I remember being disappointed at having to miss this session at IFLA in Boston last year because of another appointment. It seems I might not have got in anyway as the session was over‐crowded, but I am even more disappointed to have missed them now that I have read the lectures. This is good, lively library history and biography to a purpose: we learn about the Boston careers of three eminent librarians (or two eminent and describe Melvil Dewey as you will). But this is much more than descriptive history, for their Boston episodes are fully discussed in relation to their overall careers and in the context of US librarianship of the later nineteenth century. This is not just professional history: three clear and distinct characters emerge. Winsor the librarian and scholar, perhaps the latter in reaction to frustrations experienced at Harvard following his achievements in Boston Public Library.
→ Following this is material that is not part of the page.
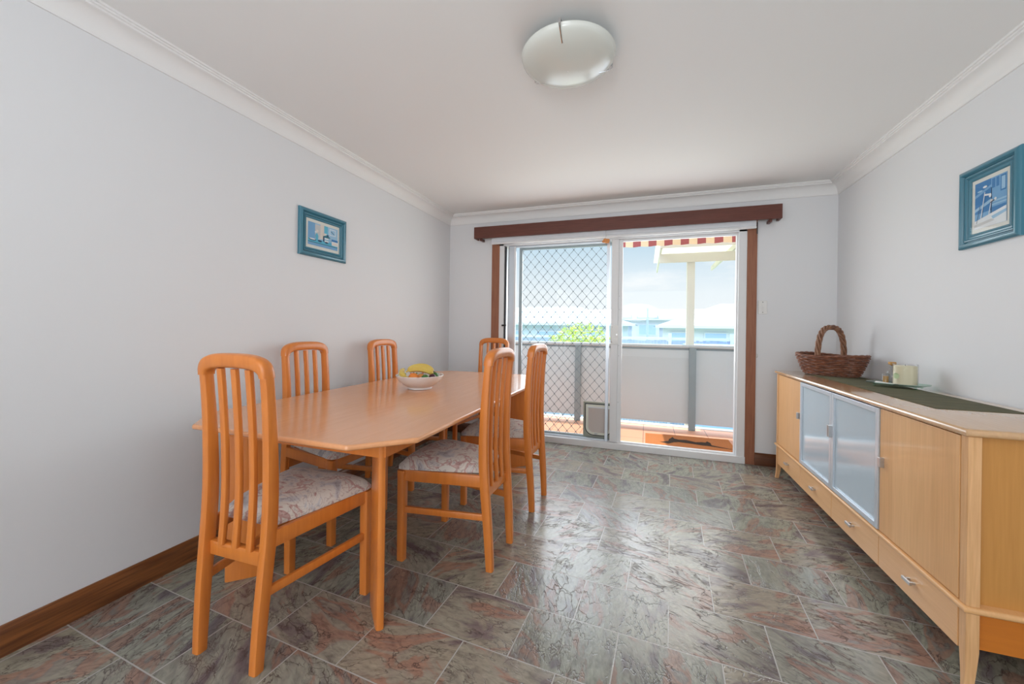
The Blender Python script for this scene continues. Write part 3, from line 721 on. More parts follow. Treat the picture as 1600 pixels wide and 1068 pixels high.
banana(bp(0, 0, .1), [vp(-.082, -.03, .020), vp(-.03, -.040, .052), vp(.050, -.040, .050), vp(.088, -.04, .005)], .023, 'yellow banana lying behind the arching one in the bowl')
banana(bp(0, 0, .1), [vp(-.075, .085, -.010), vp(-.112, .060, .0), vp(-.128, .015, .010), vp(-.112, -.040, .028)], .020, 'yellow banana with dark tip at the left side of the bowl')

# ------------------------------------------------------------------ sideboard
SX, SY0, SY1, ST = 3.085, -2.24, -.285, .853
sb = tag(empty('sideboard', (SX, (SY0+SY1)/2, 0)), 'long pale beech sideboard with two frosted glass doors and four drawers', 'sideboard')
ox, oy = SX, (SY0+SY1)/2
def B(x0, x1, y0, y1, z0, z1): return (x0-ox, x1-ox, y0-oy, y1-oy, z0, z1)
SD = W-.022
def round_slab(name, x0, x1, y0, y1, z0, z1, m, n=6):   # bull-nosed on front and ends
    bm = bmesh.new(); h = (z1-z0)/2; rings = []
    for i in range(n+1):
        a = -pi/2+pi*i/n; e_ = h*(cos(a)); z = (z0+z1)/2+h*sin(a)
        rings.append([bm.verts.new((x-ox, y-oy, z)) for x, y in ((x0-e_, y0-e_), (x1, y0-e_), (x1, y1+e_), (x0-e_, y1+e_))])
    for a, b in zip(rings, rings[1:]):
        for i in range(4): bm.faces.new((a[i], a[(i+1) % 4], b[(i+1) % 4], b[i]))
    bm.faces.new(rings[0][::-1]); bm.faces.new(rings[-1])
    return finish(name, bm, m, sb, smooth=50)
top_m = mat('pale_beech_gloss_top', (.66, .40, .20), .12, .7, coat=1.0, noise_col=((.60, .35, .165), 8, (12, .7, 12)))
round_slab('worktop', SX+.003, SD, SY0+.003, SY1-.003, ST-.026, ST, top_m)
round_slab('belt_moulding', SX+.004, SD, SY0+.004, SY1-.004, .258, .280, maple_h)
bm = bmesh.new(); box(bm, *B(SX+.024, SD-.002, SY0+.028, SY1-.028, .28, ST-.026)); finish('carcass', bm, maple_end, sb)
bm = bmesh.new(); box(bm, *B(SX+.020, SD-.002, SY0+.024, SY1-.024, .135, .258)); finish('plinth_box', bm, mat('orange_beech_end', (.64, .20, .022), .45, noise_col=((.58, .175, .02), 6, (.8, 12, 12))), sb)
for sy, ye in ((SY0, 1), (SY1, -1)):
    ya, yb = sorted((sy+.002*ye, sy+.033*ye))
    for x0 in (SX+.004, SD-.036):
        bm = bmesh.new(); box(bm, *B(x0, x0+.034, ya, yb, .28, ST-.026)); finish('corner_post', bm, maple_v, sb, bevel=.002)
        bm = bmesh.new(); fr = x0 < SX+.1
        dirx = -1 if fr else 1
        xo = (x0 if fr else x0+.034)-ox; yo = sy+.002*ye-oy
        wy = lambda z: .031 if z > .13 else .019+.012*(z/.13)**1.3
        wx = lambda z: .034 if z > .13 else .023+.011*(z/.13)**1.3
        rings = []
        for z in (.258, .20, .135, .10, .07, .04, .015, 0):
            fl_ = 0 if z > .1 else .006*(1-z/.1)**2
            xa = xo+dirx*fl_; xb = xa-dirx*wx(z); ya_ = yo-ye*fl_; yb_ = ya_+ye*wy(z)
            rings.append([bm.verts.new((x, y, z)) for x, y in ((xa, ya_), (xb, ya_), (xb, yb_), (xa, yb_))])
        for a, b in zip(rings, rings[1:]):
            for i in range(4): bm.faces.new((a[i], a[(i+1) % 4], b[(i+1) % 4], b[i]))
        bm.faces.new(rings[0]); bm.faces.new(rings[-1])
        finish('leg', bm, maple_v, sb, bevel=.002)
div = [-.330, -.797, -1.268, -1.735, -2.203]
zt0, zt1 = .284, ST-.030
def knob_plate(par, y, z, m=steel):
    boxo('handle', B(SX-.016, SX-.0, y-.009, y+.009, z-.020, z+.020), m, par, bevel=.002)
for k in range(4):
    y1, y0 = div[k]-.0015, div[k+1]+.0015
    if k in (0, 3):
        d = empty('door'); d.parent = sb
        boxo('door_panel', B(SX+.004, SX+.022, y0, y1, zt0, zt1), veneer_m, d, bevel=.0012)
        boxo('handle', B(SX-.012, SX+.005, (y1-.034 if k == 3 else y0+.014), (y1-.014 if k == 3 else y0+.034), .570, .612), steel, d, bevel=.0015)
    else:
        d = empty('glass_door'); d.parent = sb; d['label'] = 'frosted pale blue glass door in a silver aluminium frame'
        bm = bmesh.new(); fw = .024
        for b_ in ((y0, y0+fw, zt0, zt1), (y1-fw, y1, zt0, zt1), (y0+fw, y1-fw, zt0, zt0+fw), (y0+fw, y1-fw, zt1-fw, zt1)): box(bm, *B(SX-.002, SX+.020, b_[0], b_[1], b_[2], b_[3]))
        finish('aluminium_frame', bm, alu_g, d, bevel=.0015)
        boxo('frosted_pane', B(SX+.009, SX+.014, y0+fw, y1-fw, zt0+fw, zt1-fw), frost, d, bevel=0)
        yy = y0+.007 if k == 1 else y1-.007
        boxo('handle', B(SX-.018, SX-.002, yy-.005, yy+.005, .575, .640), steel, d, bevel=.001)
    dr = empty('drawer'); dr.parent = sb
    boxo('drawer_front', B(SX+.004, SX+.022, y0, y1, .124, .256), maple_h, dr, bevel=.0012)
    ym = (y0+y1)/2
    bm = bmesh.new(); box(bm, *B(SX-.018, SX-.010, ym-.026, ym+.026, .190, .202)); box(bm, *B(SX-.012, SX+.005, ym-.020, ym-.012, .192, .200)); box(bm, *B(SX-.012, SX+.005, ym+.012, ym+.020, .192, .200)); finish('handle', bm, steel, dr, bevel=.001)
# things on the sideboard
rn = tag(empty('table_runner', (3.34, -1.10, ST)), 'olive-brown woven bamboo runner lying along the sideboard top', 'table runner')
bm = bmesh.new(); yy = -.75
def rx(y): return 0
nseg = 60
ra, rb = [], []
for i in range(nseg+1):
    y = -1.845+i*(1.845-.42)/nseg
    zz = .0025
    x0 = 3.222+(y+1.845)/1.425*.012; x1 = 3.502
    ra.append([bm.verts.new((x0-3.34, y+1.10, z)) for z in (0.0004, zz)]); rb.append([bm.verts.new((x1-3.34, y+1.10, z)) for z in (0.0004, zz)])
for i in range(nseg):
    bm.faces.new((ra[i][1], ra[i+1][1], rb[i+1][1], rb[i][1])); bm.faces.new((ra[i][0], ra[i+1][0], rb[i+1][0], rb[i][0]))
    bm.faces.new((ra[i][0], ra[i+1][0], ra[i+1][1], ra[i][1])); bm.faces.new((rb[i][0], rb[i+1][0], rb[i+1][1], rb[i][1]))
bm.faces.new((ra[0][0], rb[0][0], rb[0][1], ra[0][1])); bm.faces.new((ra[-1][0], rb[-1][0], rb[-1][1], ra[-1][1]))
finish('runner_cloth', bm, runner_m, rn)
bm = bmesh.new(); random.seed(4)
for i in range(150):
    y = -.742+i*1.42/150; x_ = -.118+(y+.742)/1.425*.012
    box(bm, x_-.004, x_+.001, y, y+.004, .0006, .0022)
tag(finish('fringed_edge', bm, runner_m, rn), kind=None)
RT = ST+.003
# wicker basket
bk = tag(empty('wicker_basket', (3.352, -.525, RT), R(-58)), 'dark brown boat-shaped wicker basket with twisted hoop handle on sideboard end', 'basket')
LA, LB, BH = .212, .150, .128
def oval(a, u, zf):  # superellipse outline, rim flares up at ends
    c, s = cos(a), sin(a); ex = .82
    x = u*LA*(abs(c)**ex)*(1 if c > 0 else -1); y = u*LB*(abs(s)**ex)*(1 if s > 0 else -1)
    return x, y
nst = 28; rows = 10
bm = bmesh.new()
for r_ in range(rows):
    t = (r_+.5)/rows; u = .76+.24*t**.9; z = .006+t*(BH-.010)
    pts = []
    for i in range(nst*2):
        a = 2*pi*i/(nst*2); x, y = oval(a, u, 0); s_ = (1 if (i//2+r_) % 2 else -1)*.0070*(1 if i % 2 else .3)
        nrm = Vector((x/LA/LA, y/LB/LB, 0)).normalized()
        lift = .014*(abs(x)/LA)**2*t
        pts.append((x+nrm.x*s_, y+nrm.y*s_, z+lift))
    tube(bm, pts, .0058, n=6, closed=True)
finish('woven_sides', bm, wicker, bk)
bm = bmesh.new()
for i in range(nst):
    a = 2*pi*i/nst; p0 = oval(a, .76, 0); p1 = oval(a, 1.0, 0); tube(bm, [(p0[0], p0[1], .003), (p1[0], p1[1], BH+.014*(abs(p1[0])/LA)**2)], .0034, n=5)
finish('stakes', bm, wicker, bk)
bm = bmesh.new(); pts = [(*oval(2*pi*i/40, .76, 0), 0) for i in range(40)]; vs = [bm.verts.new((x, y, .004)) for x, y, _ in pts]; vs2 = [bm.verts.new((x, y, .0)) for x, y, _ in pts]; bm.faces.new(vs); bm.faces.new(vs2[::-1])
for i in range(40): bm.faces.new((vs2[i], vs2[(i+1) % 40], vs[(i+1) % 40], vs[i]))
finish('base', bm, wicker, bk)
bm = bmesh.new()
for ph in (0, 2.1, 4.2):
    pts = []
    for i in range(160):
        a = 2*pi*i/160; x, y = oval(a, 1.0, 0); q = a*9+ph; nrm = Vector((x/LA/LA, y/LB/LB, 0)).normalized()
        pts.append((x+nrm.x*.005*cos(q), y+nrm.y*.005*cos(q), BH+.014*(abs(x)/LA)**2+.004+.005*sin(q)))
    tube(bm, pts, .0056, n=6, closed=True)
finish('twisted_rim', bm, wicker, bk)
bm = bmesh.new()
for ph in (0, 1.26, 2.51, 3.77, 5.03):
    pts = []
    for i in range(90):
        t = i/89; a = pi*t; hw = LB*.80
        y = -cos(a); y = hw*(abs(y)**.72)*(1 if y > 0 else -1); z = .06+(.340-.06)*(sin(a)**.62) if 0 < t < 1 else .06
        q = t*17+ph; pts.append((.013*cos(q), y*(1+.10*sin(q)), z+.012*sin(q)*sin(a)))
    tube(bm, pts, .0068, n=6)
finish('hoop_handle', bm, wicker_l, bk)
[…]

Dewey the entrepreneur; the lecture would be worth hearing if only for the description of him by the wife of his Library Journal publisher: “… I thought Dewey about as miserable a specimen of a gabbling idiot as I had ever beheld”. Putnam (one of G.P. Putnam’s Sons of publishing fame) the lawyer turned library administrator (he only ever served as a chief librarian) who restored the Boston Public Library to the eminence it had achieved under Winsor after more than a decade of decline.

Boston is a fascinating and enticing city steeped in literary and library history. This IFLA session did the city and its libraries proud, as indeed they did more widely in their welcome to all of us IFLA delegates. These Occasional Papers are an ideal and attractive way of preserving the record of an informative and entertaining contribution to US library history, taking a “parochial” approach which draws lessons and morals for the rest of us too.